No respite from price hike as milk, yogurt being sold at exorbitant rates in Karachi

Published December 29, 2022
A couple of men pour milk into a chiller at a North Nazimabad shop. —Fahim Siddiqi / White Star
A couple of men pour milk into a chiller at a North Nazimabad shop. —Fahim Siddiqi / White Star

• Milk sells at Rs190 a litre against official rate of Rs180
• Half-hearted efforts being made to enforce official prices
• Retailers blame wholesalers for violating official rate

KARACHI: Despite getting an increase of Rs10 per litre from Karachi commissioner in loose milk rate, which is now officially set at Rs180 per litre, most retailers defying the official rate sell loose milk at Rs190 per litre in the metropolis.
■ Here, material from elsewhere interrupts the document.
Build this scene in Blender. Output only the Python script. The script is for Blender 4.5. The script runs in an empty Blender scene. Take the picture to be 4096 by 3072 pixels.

With the jump in milk prices, the price of yogurt has also gone up to Rs280-300 from Rs260-280 per kilo depending on the area.

Meanwhile, no visible action is taken by authorities to impose the official milk rates in the city.

The retailers said that it was hard for them to sell milk at the official rate after procuring the dairy product at ‘higher’ rates from wholesalers.

However, some retailers have kept the rate at Rs180 per litre either for fear of strict action from regulator like heavy fines or by compromising the quality of milk by adding more water into it.

The Karachi commissioner had on Dec 16 increased the retail price of milk from Rs170 to Rs180. The official rate of wholesale was also increased from Rs160 per litre to Rs170.

The media coordinator of the Karachi Milk Retailers Association, Waheed Gaddi, told Dawn that 60-70 per cent of milk retailers in the city had started charging Rs190 per litre for loose milk from consumers after purchasing milk at Rs182-184 per litre from wholesalers whose official rate was fixed at Rs170 per litre.

He said that some one to two per cent of retailers were selling milk at Rs200 per litre.

He claimed that the government did not take notice of the price hike by the wholesalers and never imposed any fine on them. “The government finds it easy to grill the retailers for overcharging and imposes heavy fines, which is unjustified,” he added.

Mr Waheed claimed that dairy farmers were selling milk to wholesalers at official rate of Rs163 per litre, but the wholesalers were not ready to provide milk to retailers at the commissioner’s rate.

He said 90 per cent wholesalers were situated in Malir while a majority of cattle colonies were also located in the same area.

Amid harsh economic conditions due to soaring cost of living, it is calculated that a typical consumer may brave a monthly bill of Rs5,700 for daily consumption of one litre of milk after Rs10 per litre increase as previously he was paying Rs5,400 in the same head last month.

Speaking to Dawn, Shakir Gujjar of Dairy and Cattle Farmers’ Association had claimed that the official rate was totally against the market reality because the cost of production of one litre milk was Rs200 while the dairy farmers’ price had been fixed at Rs163 per litre.

He had demanded that the milk price was fixed at Rs230 per litre after taking into account freight rates and profit of middlemen and retailers.